Feb 26 (Reuters) – Royal Bank of Canada beat analysts’ estimates for first-quarter profit on Thursday, supported by strength in its wealth management and personal banking segments.
Canadian lenders have leaned on fee-based, higher-margin businesses such as capital markets and wealth management as consumer and business confidence remains subdued amid lingering trade tensions with the U.S.
RBC has been pursuing growth in its wealth management segment by adding more advisers and scaling the business beyond its home market.
The unit reported a 32% jump in net income to C$1.3 billion ($950.22 million) during the first quarter, as it raked in higher fees from client assets.

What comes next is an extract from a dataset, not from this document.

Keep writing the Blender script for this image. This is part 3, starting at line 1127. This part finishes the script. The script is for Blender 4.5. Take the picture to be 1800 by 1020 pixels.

Consumer spending has held up better than expected despite high interest rates and softness in the housing market.
Net income in personal banking at RBC, Canada’s largest bank, increased 17% to C$1.96 billion.
A recovery in M&A and IPO activity has also helped Canadian lenders, while volatile markets prompted portfolio reshuffling and boosted trading desks.
Net income in RBC’s capital markets segment rose 3% to C$1.48 billion, partially weighed down by higher compensation and an increase in provisions for credit losses. Expenses in the unit rose 4% from the year earlier.
The lender’s adjusted earnings per share came in at C$4.08 during the quarter, beating analysts’ average estimate of C$3.85, according to data compiled by LSEG.